My hon. Friend the Member for Stalybridge and Hyde (Jonathan Reynolds), in opening the debate, set out powerfully that the cut to universal credit hurts families in work, as well as those out of work. It is no solution to tell people who are about to be clobbered by this cut that they need to go and get a job when so many are already working all the hours God sends. Nor is it any solution for those who, by reason of disability, illness or caring responsibilities, simply cannot work.
This decision to cut the incomes of millions of families is a choice, but it is a choice that sadly fits with so many recent decisions made by the Chancellor and the Prime Minister. Last November, the Chancellor chose to put up council tax for the very families we are talking about today. He chose to freeze the pay of millions of frontline workers. In March, he chose to freeze income tax thresholds. Last week, he had a brand new tax on working people and their jobs. And today we are debating cutting universal credit.
Again and again, this Government look first to working people, rather than looking across the piece at our tax system. There was a stamp duty holiday for buy-to-let landlords and second home owners, but they have taken £1,000 a year out of the incomes of working people who are doing all that is asked of them.
The most recent figures show that GDP growth is stalling, and this morning’s inflation figures show us that the weekly shop is getting more expensive. Now is not the time to be sucking demand out of our economy. The Government are taking away £20 each week from budgets that are already stretched and from our high streets and local businesses that are getting back on their feet after a tough 18 months.
When I talk of universal credit as a meal on the table for families, heating for homes and coats for children, it is because I know the difference that the money makes. For me, this is more than political—it is personal. Growing up in the north-east in the 1980s, I was one of those children. Not long after starting school, as the winter drew in, my mam could not afford a new coat for me. She was a single parent, money was tight and we did not always have much. I was kept warm by the generosity of a neighbour, who himself did not have much, who saw me and put some money through our door in an envelope marked, “For Bridget’s coat”. I never forgot that kindness.
I thought, and hoped, that more than 30 years later we had moved on. I thought that as a society we would never again allow children to grow up in poverty, never again allow families like my own to be so dependent on random acts of kindness from others. As I grew up, I saw a Labour Government lifting hundreds of thousands of children out of poverty. I saw that poverty is not inevitable: it is about the choices politicians make. Poverty is not about coats or food in and of themselves—it is about the power to make choices for yourself and to have control over your own future. Today, we are seeing a Government about to plunge hundreds of thousands of children back into avoidable poverty.

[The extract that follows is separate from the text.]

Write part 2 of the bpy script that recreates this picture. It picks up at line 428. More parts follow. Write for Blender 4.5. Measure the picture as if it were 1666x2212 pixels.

Today’s debate is not about me. It is about the worried families in my community and across our country starting to think about the same horrible, painful decisions that my family faced all those years ago. At tables across this country, in every constituency, those discussions, those calculations, will be happening this evening and in the weeks to come. They are not decisions I would wish on anyone. They are not decisions Conservative Ministers should be forcing on anyone. That is why I urge all Members to make a different choice this afternoon. I urge Conservative Members to abandon their plans to take away £20 each week from struggling families, and to remember the common decency and compassion that should unite us all. I urge them to support our motion and join us in the Lobby this evening. It is time to cancel the cut.